Facebook’s Quiet New War on Gun Content
It's happening again...
There’s a new kind of censorship happening—and most people won’t notice it until it’s already done its job. I stumbled into it by accident.
The Guns Podcast US Facebook page was flagged as “Not being recommended.” At first glance, that doesn’t sound like much. No violations. No strikes. No threats of removal. In fact, according to Facebook, the page fully complies with “community standards.”
So what’s the problem? Turns out it doesn’t meet their “recommendation guidelines.”
Let me translate this into plain English: You’re allowed to exist—but you’re not allowed to grow.
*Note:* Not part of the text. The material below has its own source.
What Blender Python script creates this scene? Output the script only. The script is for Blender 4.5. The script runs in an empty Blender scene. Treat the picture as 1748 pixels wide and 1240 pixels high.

For a new page, that’s a death sentence. If Facebook won’t recommend your content, it won’t reach new people. And if it doesn’t reach new people, the page is effectively buried before it ever has a chance.
At first, I assumed it was a fluke. Maybe something triggered the algorithm. Maybe it would resolve itself. It didn’t, so I started digging—and what I found should concern anyone in the firearms community.
This is happening more and more. Firearms-related pages aren’t being banned outright or publicly punished. They’re simply being…sidelined. Disappeared. All of it quietly. Systematically. Without explanation. No warning. No transparency. No appeal that actually leads anywhere.
Just like the stories I heard from Czech citizens about what happened under communist rule when somebody upset the local Politburo chief. White vans pulled up at midnight and suddenly that person, and their family, didn’t exist anymore.
The Worm Turns
This week, things escalated. The GUNS Magazine Facebook page—an established brand with thousands of followers and strong engagement—was hit with the exact same label: “Not being recommended.”
It’s becoming apparently this isn’t just about new creators or small pages anymore. It is happening to legacy brands with built-in audiences. Pages that have followed the rules. Pages that are the shooting community online. Just like that, their reach is cut off. No announcement. No policy update. No public statement. Just a quiet flip of a switch.
This Isn’t Moderation—It’s Suppression
If Facebook came out tomorrow and said, “We’re banning all gun-related content,” there would be backlash. Headlines. Political pressure. Public debate, so they’re not doing that.
They’re doing something far more effective: they’re letting gun content stay visible—just not discoverable.
This distinction is important because it allows Facebook to say, “We’re not censoring anyone,” while ensuring that new users never organically encounter pro-firearm content in the first place. No recommendations. No algorithmic lift. No growth.
Over time, that doesn’t just limit voices, it erases them.
Facing Reality
Here’s the hard truth: there is no real workaround.
If you run a firearms page, you can’t just “adjust your content” to comply. The content is the point. Removing firearms from a firearms brand isn’t adaptation—it’s surrender. And, while there are alternative platforms, none of them come close to the reach of YouTube or Facebook. Therein lies the trap: Big Tech doesn’t have to ban you when they control discovery. They just have to make sure no one new ever finds you.
Call It What It Is
This isn’t an accident, it’s not a glitch and it’s certainly not “Content neutral.”
It’s a quiet, calculated shift that disproportionately affects one community—without ever having to say so out loud, which is exactly why it works.
Because by the time most people realize what’s happening, it’s already too late to stop it.




I have not been a FB user for a very long time just for reasons like this one. At first it was that employers were watching and took actions against their unsuspecting employees. Then full on censorship and now this. I'd like to see some Trump tactic to defeat them and then I MIGHT go back to see them, MAYBE...
What can be realistically done? A private enterprise, although popular and large, run by anti-gun leftists is still private and protected. Frustrating!